Gelgelelim yazının da diğer her şey gibi anlamsız olduğunun farkındayım. Hislerim durmak bilmeden sanrılarla çeviriyor etrafımı. Biliyorum. Mesela şu an alelade bir melodinin tesirine kapılıp, kendimi herkesin hayranlıkla gözlerini üzerime diktiği bir zafer sonrasının sarhoşluğunda tasarlayabilirim. Eskiden böyle hülyalara çok sarılırdım. Uzayda ve zamanda kılıcımın değmediği yer neredeyse kalmamıştı. Kendimi o kadar kaptırırdım ki hayatım birçok boyutta birden geçiyordu. İçlerinde tek sevmediğim evren ise kelimelere ihtiyaç duyduğum, üzerinde yaşadığım ve kendisine dünya denilen şu gezegendi. Hiç alışamadığım için de onun gerçek olduğunu biliyordum. Çünkü yaşayacağım mekanı seçme şansına sahip olacak kadar güçlü bir varlık değildim. Yaşamı bile ben seçmemiştim.
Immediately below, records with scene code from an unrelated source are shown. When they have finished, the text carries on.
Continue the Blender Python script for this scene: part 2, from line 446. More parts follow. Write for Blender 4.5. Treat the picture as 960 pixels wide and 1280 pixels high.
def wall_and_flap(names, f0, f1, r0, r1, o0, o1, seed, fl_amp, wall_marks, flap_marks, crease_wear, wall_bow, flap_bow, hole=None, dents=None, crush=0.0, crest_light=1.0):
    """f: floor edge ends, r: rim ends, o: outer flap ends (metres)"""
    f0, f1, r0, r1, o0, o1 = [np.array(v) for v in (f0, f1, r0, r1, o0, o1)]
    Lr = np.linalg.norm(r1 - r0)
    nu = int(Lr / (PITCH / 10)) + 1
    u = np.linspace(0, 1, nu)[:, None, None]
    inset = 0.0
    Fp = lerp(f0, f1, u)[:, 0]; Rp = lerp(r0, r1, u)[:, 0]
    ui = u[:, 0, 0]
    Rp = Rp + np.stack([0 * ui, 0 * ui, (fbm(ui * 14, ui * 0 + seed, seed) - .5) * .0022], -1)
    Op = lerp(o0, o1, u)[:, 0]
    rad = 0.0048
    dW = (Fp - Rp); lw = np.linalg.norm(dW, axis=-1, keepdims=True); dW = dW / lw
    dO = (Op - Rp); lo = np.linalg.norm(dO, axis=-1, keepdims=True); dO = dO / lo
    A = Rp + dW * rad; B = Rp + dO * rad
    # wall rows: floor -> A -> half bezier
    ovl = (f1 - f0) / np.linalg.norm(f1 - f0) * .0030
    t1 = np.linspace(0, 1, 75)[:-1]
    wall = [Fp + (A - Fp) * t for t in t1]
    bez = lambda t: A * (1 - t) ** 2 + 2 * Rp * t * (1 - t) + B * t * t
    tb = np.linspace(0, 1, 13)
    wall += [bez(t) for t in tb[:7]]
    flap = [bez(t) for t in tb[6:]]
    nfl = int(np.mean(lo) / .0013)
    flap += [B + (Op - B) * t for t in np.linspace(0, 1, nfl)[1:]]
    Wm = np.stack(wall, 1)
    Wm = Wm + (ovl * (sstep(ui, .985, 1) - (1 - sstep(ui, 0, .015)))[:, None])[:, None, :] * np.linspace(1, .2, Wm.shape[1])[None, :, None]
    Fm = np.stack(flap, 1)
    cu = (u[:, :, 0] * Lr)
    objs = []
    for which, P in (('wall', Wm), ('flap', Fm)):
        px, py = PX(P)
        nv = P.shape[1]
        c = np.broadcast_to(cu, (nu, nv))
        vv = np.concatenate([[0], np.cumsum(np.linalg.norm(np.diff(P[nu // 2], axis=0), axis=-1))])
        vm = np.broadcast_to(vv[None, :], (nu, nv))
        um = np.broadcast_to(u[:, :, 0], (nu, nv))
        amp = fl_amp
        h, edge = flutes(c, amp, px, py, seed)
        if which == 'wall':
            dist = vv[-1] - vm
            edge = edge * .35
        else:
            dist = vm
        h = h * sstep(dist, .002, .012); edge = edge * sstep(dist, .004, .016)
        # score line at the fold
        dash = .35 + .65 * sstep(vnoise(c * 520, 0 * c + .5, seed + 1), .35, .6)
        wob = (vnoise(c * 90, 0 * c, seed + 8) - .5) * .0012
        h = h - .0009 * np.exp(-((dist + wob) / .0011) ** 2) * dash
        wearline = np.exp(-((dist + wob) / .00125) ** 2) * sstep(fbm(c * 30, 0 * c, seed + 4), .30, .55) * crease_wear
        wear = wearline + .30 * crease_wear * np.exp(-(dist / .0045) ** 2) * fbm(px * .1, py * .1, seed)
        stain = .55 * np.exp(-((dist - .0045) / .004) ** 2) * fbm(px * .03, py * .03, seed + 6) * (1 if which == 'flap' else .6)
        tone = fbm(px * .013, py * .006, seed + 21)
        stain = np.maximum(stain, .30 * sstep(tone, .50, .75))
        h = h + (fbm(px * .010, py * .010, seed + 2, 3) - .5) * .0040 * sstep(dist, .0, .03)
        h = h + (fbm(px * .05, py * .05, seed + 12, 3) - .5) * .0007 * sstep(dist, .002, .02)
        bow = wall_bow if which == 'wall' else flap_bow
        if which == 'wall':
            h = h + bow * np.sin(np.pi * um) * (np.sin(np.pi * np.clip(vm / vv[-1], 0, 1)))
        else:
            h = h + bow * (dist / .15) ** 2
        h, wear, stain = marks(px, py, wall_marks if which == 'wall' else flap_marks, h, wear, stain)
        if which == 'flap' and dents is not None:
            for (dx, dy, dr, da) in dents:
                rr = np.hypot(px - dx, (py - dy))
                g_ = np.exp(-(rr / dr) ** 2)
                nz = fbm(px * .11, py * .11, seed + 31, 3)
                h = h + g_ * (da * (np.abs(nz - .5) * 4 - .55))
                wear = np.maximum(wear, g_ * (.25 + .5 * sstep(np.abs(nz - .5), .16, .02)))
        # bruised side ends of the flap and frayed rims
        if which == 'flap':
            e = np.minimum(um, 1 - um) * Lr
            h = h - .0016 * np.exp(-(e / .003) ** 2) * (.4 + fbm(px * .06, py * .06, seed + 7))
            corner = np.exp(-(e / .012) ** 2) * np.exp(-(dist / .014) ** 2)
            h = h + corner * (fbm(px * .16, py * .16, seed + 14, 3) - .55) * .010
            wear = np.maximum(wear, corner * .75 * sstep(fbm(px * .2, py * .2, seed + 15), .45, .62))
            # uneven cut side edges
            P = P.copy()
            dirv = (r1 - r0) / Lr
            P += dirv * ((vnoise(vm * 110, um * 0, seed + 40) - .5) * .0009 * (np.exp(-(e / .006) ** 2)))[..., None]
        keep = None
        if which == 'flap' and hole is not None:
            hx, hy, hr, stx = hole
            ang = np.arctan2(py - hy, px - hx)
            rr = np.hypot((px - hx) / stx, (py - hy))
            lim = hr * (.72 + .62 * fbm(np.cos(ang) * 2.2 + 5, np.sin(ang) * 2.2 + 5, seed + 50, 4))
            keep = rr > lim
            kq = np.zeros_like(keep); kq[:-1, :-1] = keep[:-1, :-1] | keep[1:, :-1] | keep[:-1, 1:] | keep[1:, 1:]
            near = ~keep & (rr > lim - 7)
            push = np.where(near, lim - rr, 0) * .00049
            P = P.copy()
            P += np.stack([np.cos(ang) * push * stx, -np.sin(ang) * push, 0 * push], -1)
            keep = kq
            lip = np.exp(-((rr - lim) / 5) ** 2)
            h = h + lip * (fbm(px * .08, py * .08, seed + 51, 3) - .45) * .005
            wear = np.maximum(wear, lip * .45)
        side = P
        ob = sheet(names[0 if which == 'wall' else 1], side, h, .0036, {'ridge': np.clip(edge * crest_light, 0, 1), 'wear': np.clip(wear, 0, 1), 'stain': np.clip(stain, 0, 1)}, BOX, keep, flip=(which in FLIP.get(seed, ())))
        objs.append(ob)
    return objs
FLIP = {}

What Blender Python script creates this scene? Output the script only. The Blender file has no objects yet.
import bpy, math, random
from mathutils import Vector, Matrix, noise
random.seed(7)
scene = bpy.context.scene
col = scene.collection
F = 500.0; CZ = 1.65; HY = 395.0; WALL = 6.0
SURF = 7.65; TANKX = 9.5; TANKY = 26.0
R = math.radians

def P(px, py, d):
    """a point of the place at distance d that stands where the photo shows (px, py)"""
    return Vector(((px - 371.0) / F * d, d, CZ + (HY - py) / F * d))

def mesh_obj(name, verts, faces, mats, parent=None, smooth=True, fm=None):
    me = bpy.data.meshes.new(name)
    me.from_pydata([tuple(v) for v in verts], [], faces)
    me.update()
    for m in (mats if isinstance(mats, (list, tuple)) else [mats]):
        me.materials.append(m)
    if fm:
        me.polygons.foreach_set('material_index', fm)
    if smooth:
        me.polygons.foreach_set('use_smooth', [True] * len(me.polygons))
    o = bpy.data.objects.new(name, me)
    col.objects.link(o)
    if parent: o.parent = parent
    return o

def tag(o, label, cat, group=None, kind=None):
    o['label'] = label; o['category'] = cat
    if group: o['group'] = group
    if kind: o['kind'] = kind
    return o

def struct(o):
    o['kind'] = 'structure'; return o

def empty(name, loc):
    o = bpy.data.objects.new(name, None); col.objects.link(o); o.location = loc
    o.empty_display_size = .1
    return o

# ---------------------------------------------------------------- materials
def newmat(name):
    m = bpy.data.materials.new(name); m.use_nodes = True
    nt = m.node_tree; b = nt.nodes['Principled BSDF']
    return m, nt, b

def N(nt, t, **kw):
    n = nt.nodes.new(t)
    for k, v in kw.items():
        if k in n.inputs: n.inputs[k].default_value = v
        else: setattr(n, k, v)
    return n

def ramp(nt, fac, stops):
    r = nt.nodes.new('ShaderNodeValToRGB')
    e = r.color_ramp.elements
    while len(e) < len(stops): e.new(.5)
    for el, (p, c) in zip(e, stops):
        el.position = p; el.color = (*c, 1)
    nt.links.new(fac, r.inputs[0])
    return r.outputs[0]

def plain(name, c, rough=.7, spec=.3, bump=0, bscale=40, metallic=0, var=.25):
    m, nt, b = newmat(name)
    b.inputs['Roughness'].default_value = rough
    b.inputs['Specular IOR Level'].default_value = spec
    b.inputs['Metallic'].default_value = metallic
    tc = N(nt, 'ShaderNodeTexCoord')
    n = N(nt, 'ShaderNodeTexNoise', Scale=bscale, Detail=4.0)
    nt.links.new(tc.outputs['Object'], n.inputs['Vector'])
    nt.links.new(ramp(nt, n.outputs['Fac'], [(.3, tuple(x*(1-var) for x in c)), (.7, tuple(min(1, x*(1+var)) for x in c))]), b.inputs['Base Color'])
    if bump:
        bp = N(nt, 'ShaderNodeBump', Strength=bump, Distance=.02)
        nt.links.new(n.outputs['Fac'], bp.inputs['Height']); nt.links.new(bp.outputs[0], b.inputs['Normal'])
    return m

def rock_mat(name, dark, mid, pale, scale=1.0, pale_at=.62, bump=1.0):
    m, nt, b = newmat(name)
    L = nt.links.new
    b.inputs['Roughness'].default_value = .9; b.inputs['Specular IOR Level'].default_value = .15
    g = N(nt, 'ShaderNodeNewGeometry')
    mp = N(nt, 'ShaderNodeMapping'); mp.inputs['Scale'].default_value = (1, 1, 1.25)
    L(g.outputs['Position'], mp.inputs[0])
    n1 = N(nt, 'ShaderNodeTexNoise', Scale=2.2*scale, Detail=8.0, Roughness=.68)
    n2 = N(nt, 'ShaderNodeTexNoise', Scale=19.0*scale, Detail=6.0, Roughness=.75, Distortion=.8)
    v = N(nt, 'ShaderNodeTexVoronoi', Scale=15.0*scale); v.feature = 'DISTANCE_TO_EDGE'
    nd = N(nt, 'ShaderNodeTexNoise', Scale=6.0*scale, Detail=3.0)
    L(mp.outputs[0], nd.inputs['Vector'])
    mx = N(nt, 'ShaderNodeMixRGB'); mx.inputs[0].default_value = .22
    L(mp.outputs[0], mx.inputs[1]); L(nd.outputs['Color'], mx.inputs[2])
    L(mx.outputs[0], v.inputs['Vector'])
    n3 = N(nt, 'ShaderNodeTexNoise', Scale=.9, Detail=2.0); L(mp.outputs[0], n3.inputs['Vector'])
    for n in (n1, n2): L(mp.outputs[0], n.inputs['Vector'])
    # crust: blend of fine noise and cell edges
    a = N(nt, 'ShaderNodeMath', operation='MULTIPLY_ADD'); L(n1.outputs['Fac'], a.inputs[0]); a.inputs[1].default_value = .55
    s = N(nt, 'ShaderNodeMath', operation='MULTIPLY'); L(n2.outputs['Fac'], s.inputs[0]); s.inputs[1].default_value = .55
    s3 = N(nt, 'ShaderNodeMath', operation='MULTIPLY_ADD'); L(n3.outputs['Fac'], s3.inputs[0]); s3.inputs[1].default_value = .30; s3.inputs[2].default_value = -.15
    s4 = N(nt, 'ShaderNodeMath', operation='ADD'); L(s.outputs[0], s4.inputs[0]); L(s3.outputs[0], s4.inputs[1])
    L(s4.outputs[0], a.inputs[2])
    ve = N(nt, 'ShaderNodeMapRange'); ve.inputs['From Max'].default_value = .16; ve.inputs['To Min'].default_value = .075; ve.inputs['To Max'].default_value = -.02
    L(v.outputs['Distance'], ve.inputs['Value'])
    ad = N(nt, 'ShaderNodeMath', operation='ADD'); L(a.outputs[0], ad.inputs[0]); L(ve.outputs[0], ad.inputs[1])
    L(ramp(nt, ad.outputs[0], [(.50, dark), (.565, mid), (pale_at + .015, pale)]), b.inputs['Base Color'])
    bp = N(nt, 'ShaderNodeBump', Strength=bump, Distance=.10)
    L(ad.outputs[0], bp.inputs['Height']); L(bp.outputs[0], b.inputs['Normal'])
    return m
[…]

Fakat gel zaman git zaman gerçeğin de gerçekliği konusunda şüphe duymaya başladım. Kuşkularım, özellikle, büyümeye başlayıp hayali tasarımlarımın varlığını reddetmemle birlikte uyanmaya başlamıştı. Dünya denen gezegenle ve buradaki sıradan hayatımla çok daha fazla meşgul oluyordum. Fakat bir şey, bir zincir ayaklarımdan sıkıca kavrıyor ve heyecanla üzerine atıldığım her uğraş, her fikir, her amaç, her duygu avuçlarımdan kayıp bilinmezliğe karışıyordu. Ve ben kendimi yine en başa dönmüş olarak buluyordum. Yani tek kişilik hücreme... Tutkuyla yöneldiğim ve sonra hayalete dönüşen bütün gayelerim sanki belli aralıklarla hücremden çıkarıldığımda cezaevinin avlusunda rastladığım şeylerdi. Gün batımında onlar bir kuş gibi yükselip uzaklaşırken ben yine karanlığıma dönüyordum. Sanki çocukluğumdaki hayali savaşlarımın birinde düşmanlarımca tutsak edilmiş ve buraya kapatılmıştım.
Bak gördün mü? Yine yapmaya başladım. Yine bilim kurgu hayallere sığınıyorum. Gözlerim kapalıyken pek feci bir şey geçmiş olmalı zahir! Kargalar... Bugünlük kısa kessem iyi olacak galiba. Hoşçakal!